[Dataset records]
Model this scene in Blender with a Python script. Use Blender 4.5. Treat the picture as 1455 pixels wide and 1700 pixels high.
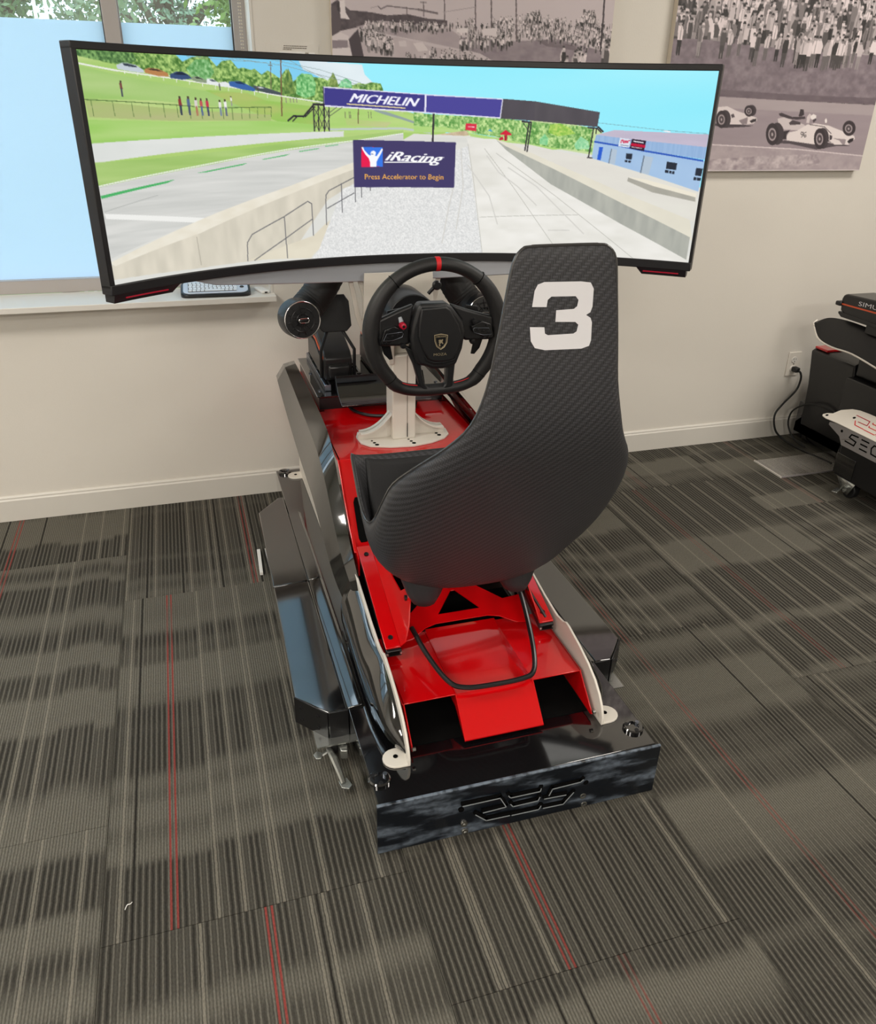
import bpy, bmesh, math, random
import numpy as np
from mathutils import Vector, Matrix
from mathutils.bvhtree import BVHTree

scene = bpy.context.scene
COL = scene.collection
PI = math.pi
for o in list(bpy.data.objects):
    bpy.data.objects.remove(o)

# ------------------------------------------------------------------ camera
cam_data = bpy.data.cameras.new('camera')
cam = bpy.data.objects.new('camera', cam_data)
COL.objects.link(cam)
cam_data.sensor_fit = 'HORIZONTAL'
cam_data.sensor_width = 36.0
cam_data.lens = 1322.66 / 1455 * 36.0
cam_data.clip_start = 0.05
right = Vector((0.9552153, -0.29527936, 0.0193348))
up = Vector((0.12020687, 0.4469093, 0.88646624))
back = Vector((-0.27039608, -0.84444193, 0.46238921))
m = Matrix((right, up, back)).transposed().to_4x4()
m.translation = Vector((0.0, 0.0, 1.45))
cam.matrix_world = m
scene.camera = cam

# ------------------------------------------------------------------ sky
world = bpy.data.worlds.new('sky')
scene.world = world
world.use_nodes = True
wn = world.node_tree.nodes
bg = wn['Background']
bg.inputs[0].default_value = (0.74, 0.86, 1.0, 1)
bg.inputs[1].default_value = 3.6

# ------------------------------------------------------------------ ceiling lights of the room
def area_light(name, loc, sx, sy, power, colour, rot=(0, 0, 0)):
    d = bpy.data.lights.new(name, 'AREA')
    d.shape = 'RECTANGLE'; d.size = sx; d.size_y = sy
    d.energy = power; d.color = colour
    o = bpy.data.objects.new(name, d); COL.objects.link(o)
    o.location = loc; o.rotation_euler = rot
    return o
for lx, ly, pw in ((-1.9, 1.5, 52.0), (2.9, 1.5, 48.0), (-1.9, -0.6, 46.0), (2.9, -0.6, 20.0), (-0.6, -2.8, 130.0), (2.2, -2.8, 82.0)):
    area_light('ceiling_light', (lx, ly, 2.83), 1.2, 0.6, pw, (1.0, 0.94, 0.86))

scene.view_settings.view_transform = 'Standard'
scene.view_settings.look = 'None'
scene.view_settings.gamma = 1.0
scene.view_settings.use_curve_mapping = False
scene.view_settings.exposure = 0.0

# ------------------------------------------------------------------ helpers
def lin(h):
    if isinstance(h, str):
        h = tuple(int(h[i:i + 2], 16) / 255 for i in (0, 2, 4))
    return tuple(c / 12.92 if c <= 0.04045 else ((c + 0.055) / 1.055) ** 2.4 for c in h)

MATS = {}
def mat(name, colour, rough=0.5, metal=0.0, coat=0.0, spec=0.5, noise=None, bump=None, trans=0.0):
    """noise=(scale, amount) mottles the base colour, bump=(scale, strength) gives fine relief."""
    if name in MATS:
        return MATS[name]
    mt = bpy.data.materials.new(name); mt.use_nodes = True
    nt = mt.node_tree; b = nt.nodes['Principled BSDF']
    c = lin(colour)
    b.inputs['Base Color'].default_value = (*c, 1)
    b.inputs['Roughness'].default_value = rough
    b.inputs['Metallic'].default_value = metal
    b.inputs['Specular IOR Level'].default_value = spec
    if coat:
        b.inputs['Coat Weight'].default_value = coat; b.inputs['Coat Roughness'].default_value = 0.04
    if trans:
        b.inputs['Transmission Weight'].default_value = trans
    if noise or bump:
        tc = nt.nodes.new('ShaderNodeTexCoord')
    if noise:
        n = nt.nodes.new('ShaderNodeTexNoise'); n.inputs['Scale'].default_value = noise[0]; n.inputs['Detail'].default_value = 4
        nt.links.new(tc.outputs['Object'], n.inputs['Vector'])
        r = nt.nodes.new('ShaderNodeMapRange'); r.inputs[3].default_value = 1 - noise[1]; r.inputs[4].default_value = 1 + noise[1]
        nt.links.new(n.outputs['Fac'], r.inputs[0])
        v = nt.nodes.new('ShaderNodeVectorMath'); v.operation = 'SCALE'; v.inputs[0].default_value = c
        nt.links.new(r.outputs[0], v.inputs['Scale']); nt.links.new(v.outputs[0], b.inputs['Base Color'])
    if bump:
        n = nt.nodes.new('ShaderNodeTexNoise'); n.inputs['Scale'].default_value = bump[0]; n.inputs['Detail'].default_value = 3
        nt.links.new(tc.outputs['Object'], n.inputs['Vector'])
        bp = nt.nodes.new('ShaderNodeBump'); bp.inputs['Strength'].default_value = bump[1]; bp.inputs['Distance'].default_value = 0.002
        nt.links.new(n.outputs['Fac'], bp.inputs['Height']); nt.links.new(bp.outputs[0], b.inputs['Normal'])
    MATS[name] = mt
    return mt

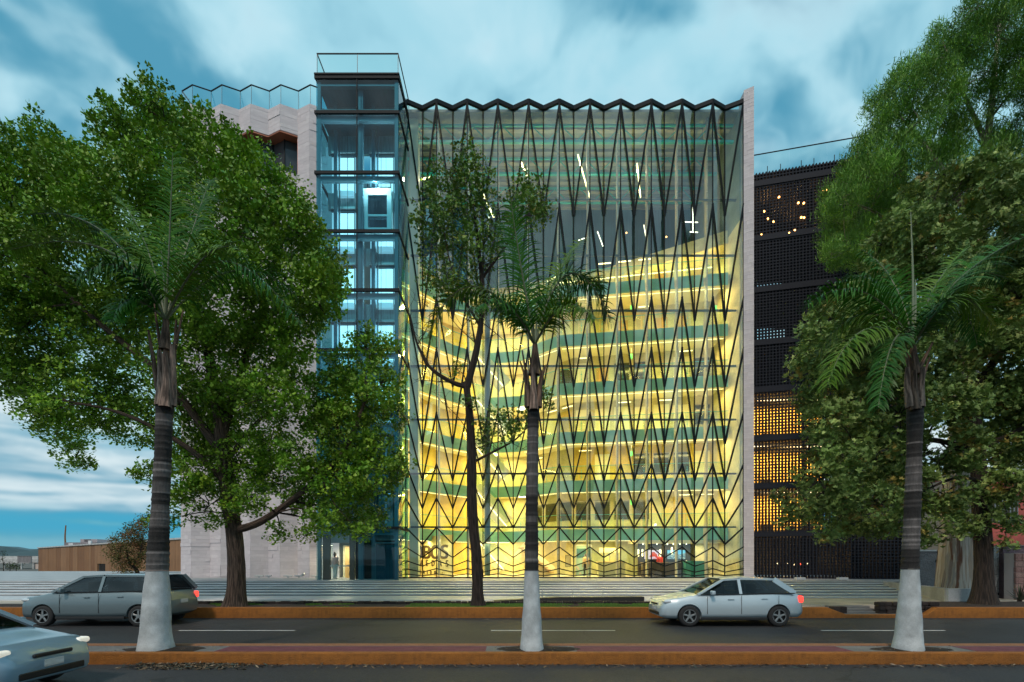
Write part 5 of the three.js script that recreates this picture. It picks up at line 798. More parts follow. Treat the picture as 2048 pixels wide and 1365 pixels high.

◆ TASK
Each record above should come back exactly the same, only without its pictures.

◆ RESPONSE FOR THIS EXERCISE
Model this scene in Blender with a Python script. Use Blender 4.5. Treat the picture as 1455 pixels wide and 1700 pixels high.
import bpy, bmesh, math, random
import numpy as np
from mathutils import Vector, Matrix
from mathutils.bvhtree import BVHTree

scene = bpy.context.scene
COL = scene.collection
PI = math.pi
for o in list(bpy.data.objects):
    bpy.data.objects.remove(o)

# ------------------------------------------------------------------ camera
cam_data = bpy.data.cameras.new('camera')
cam = bpy.data.objects.new('camera', cam_data)
COL.objects.link(cam)
cam_data.sensor_fit = 'HORIZONTAL'
cam_data.sensor_width = 36.0
cam_data.lens = 1322.66 / 1455 * 36.0
cam_data.clip_start = 0.05
right = Vector((0.9552153, -0.29527936, 0.0193348))
up = Vector((0.12020687, 0.4469093, 0.88646624))
back = Vector((-0.27039608, -0.84444193, 0.46238921))
m = Matrix((right, up, back)).transposed().to_4x4()
m.translation = Vector((0.0, 0.0, 1.45))
cam.matrix_world = m
scene.camera = cam

# ------------------------------------------------------------------ sky
world = bpy.data.worlds.new('sky')
scene.world = world
world.use_nodes = True
wn = world.node_tree.nodes
bg = wn['Background']
bg.inputs[0].default_value = (0.74, 0.86, 1.0, 1)
bg.inputs[1].default_value = 3.6

# ------------------------------------------------------------------ ceiling lights of the room
def area_light(name, loc, sx, sy, power, colour, rot=(0, 0, 0)):
    d = bpy.data.lights.new(name, 'AREA')
    d.shape = 'RECTANGLE'; d.size = sx; d.size_y = sy
    d.energy = power; d.color = colour
    o = bpy.data.objects.new(name, d); COL.objects.link(o)
    o.location = loc; o.rotation_euler = rot
    return o
for lx, ly, pw in ((-1.9, 1.5, 52.0), (2.9, 1.5, 48.0), (-1.9, -0.6, 46.0), (2.9, -0.6, 20.0), (-0.6, -2.8, 130.0), (2.2, -2.8, 82.0)):
    area_light('ceiling_light', (lx, ly, 2.83), 1.2, 0.6, pw, (1.0, 0.94, 0.86))

scene.view_settings.view_transform = 'Standard'
scene.view_settings.look = 'None'
scene.view_settings.gamma = 1.0
scene.view_settings.use_curve_mapping = False
scene.view_settings.exposure = 0.0

# ------------------------------------------------------------------ helpers
def lin(h):
    if isinstance(h, str):
        h = tuple(int(h[i:i + 2], 16) / 255 for i in (0, 2, 4))
    return tuple(c / 12.92 if c <= 0.04045 else ((c + 0.055) / 1.055) ** 2.4 for c in h)

MATS = {}
def mat(name, colour, rough=0.5, metal=0.0, coat=0.0, spec=0.5, noise=None, bump=None, trans=0.0):
    """noise=(scale, amount) mottles the base colour, bump=(scale, strength) gives fine relief."""
    if name in MATS:
        return MATS[name]
    mt = bpy.data.materials.new(name); mt.use_nodes = True
    nt = mt.node_tree; b = nt.nodes['Principled BSDF']
    c = lin(colour)
    b.inputs['Base Color'].default_value = (*c, 1)
    b.inputs['Roughness'].default_value = rough
    b.inputs['Metallic'].default_value = metal
    b.inputs['Specular IOR Level'].default_value = spec
    if coat:
        b.inputs['Coat Weight'].default_value = coat; b.inputs['Coat Roughness'].default_value = 0.04
    if trans:
        b.inputs['Transmission Weight'].default_value = trans
    if noise or bump:
        tc = nt.nodes.new('ShaderNodeTexCoord')
    if noise:
        n = nt.nodes.new('ShaderNodeTexNoise'); n.inputs['Scale'].default_value = noise[0]; n.inputs['Detail'].default_value = 4
        nt.links.new(tc.outputs['Object'], n.inputs['Vector'])
        r = nt.nodes.new('ShaderNodeMapRange'); r.inputs[3].default_value = 1 - noise[1]; r.inputs[4].default_value = 1 + noise[1]
        nt.links.new(n.outputs['Fac'], r.inputs[0])
        v = nt.nodes.new('ShaderNodeVectorMath'); v.operation = 'SCALE'; v.inputs[0].default_value = c
        nt.links.new(r.outputs[0], v.inputs['Scale']); nt.links.new(v.outputs[0], b.inputs['Base Color'])
    if bump:
        n = nt.nodes.new('ShaderNodeTexNoise'); n.inputs['Scale'].default_value = bump[0]; n.inputs['Detail'].default_value = 3
        nt.links.new(tc.outputs['Object'], n.inputs['Vector'])
        bp = nt.nodes.new('ShaderNodeBump'); bp.inputs['Strength'].default_value = bump[1]; bp.inputs['Distance'].default_value = 0.002
        nt.links.new(n.outputs['Fac'], bp.inputs['Height']); nt.links.new(bp.outputs[0], b.inputs['Normal'])
    MATS[name] = mt
    return mt

Write part 5 of the three.js script that recreates this picture. It picks up at line 798. More parts follow. Treat the picture as 2048 pixels wide and 1365 pixels high.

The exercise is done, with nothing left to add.